On Mon, Apr 08, 2002 at 07:14:44PM -0700, Martin J. Bligh wrote:
> > Ah. Yes, that will definitely happen. We only have atomicity
> > at the level of a single printk call.
> >
> > It would be feasible to introduce additional locking so that
> > multiple printks can be made atomic. This should be resisted
> > though - printk needs to be really robust, and needs to have
> > a good chance of working even when the machine is having hysterics.
> > It's already rather complex.
> >
> > For the rare cases which you cite we can use a local staging
> > buffer and sprintf, or just live with it, I suspect.
>
> Right - what I'm proposing would be a generic equivalent of the
> local staging buffer and sprintf - basically just a little wrapper
> that does this for you, keeping a per task buffer somewhere.

That still doesn't solve the race with the interrupt handlers, you'd
need a buffer for each irq handler and one the softirq too to make
printk buffered and coeherent coherent across newlines (doable but even
more tricky and in turn less robust and less self contained).

> The reason I want to do it like this, rather than what you suggest,
> is that there are over 5000 of these "rare cases" of a printk without
> a newline, according to the IBM RAS group's code search ;-) I don't
> fancy changing that for 5000 instances (obviously some of those are
> grouped together, but the count is definitely non-trivial). I'd
> attach the report they sent me, but it's 657K long ;-)

Pavel omits the newline intentionally during debugging, to avoid losing
80% of the persistent stoarge in the framebuffer, but ok we could
implement a printk_flush that flushes the buffer afterwards no matte
what.
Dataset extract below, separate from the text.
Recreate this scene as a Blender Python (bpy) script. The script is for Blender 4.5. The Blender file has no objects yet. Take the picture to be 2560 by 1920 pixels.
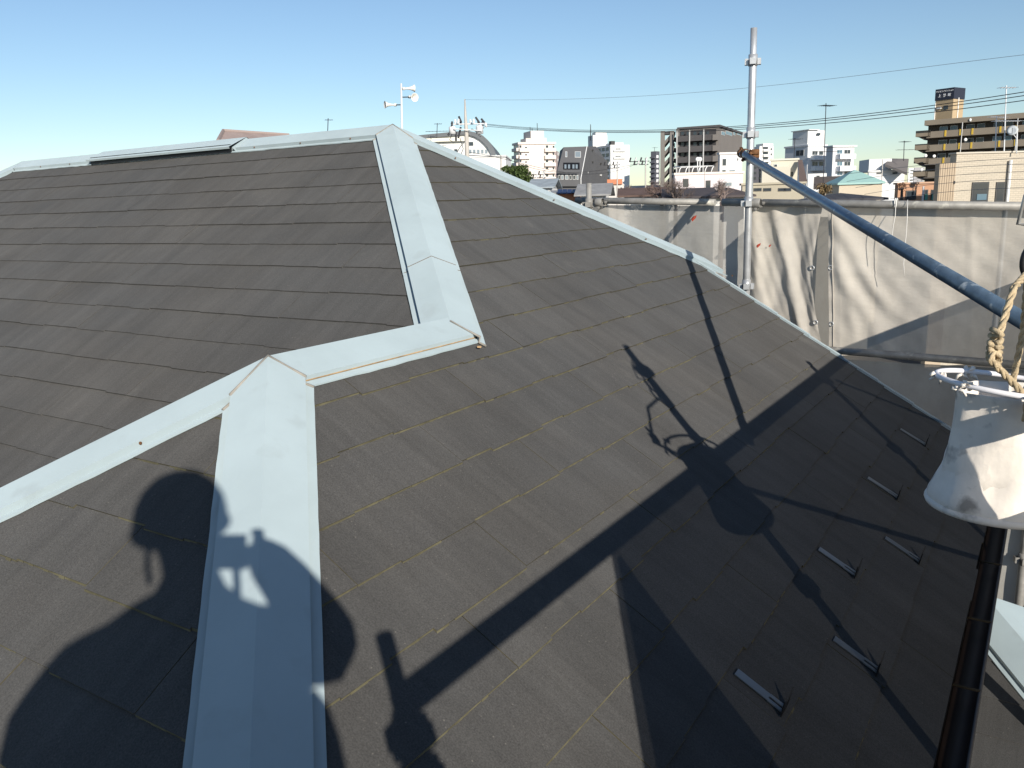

Some other code may omit it by mistake, leading to the other cpus
blackholed and data lost after the buffer on the other cpus overflowed
so at least we should put a timer that spawns an huge warning if a cpu
doesn't flush the buffer in a rasonable amount of time so we can catch
those places.

Given the overcomplexity and the fact the logs should be parsed by
humans and the low probability for the race, I'm not sure if the above
is worthwhile.

If what you need is a high bandwith logging system, where with an high
frequency of posted events the races could become more likely to
trigger, printk is not the way to go for high bandwith anyways.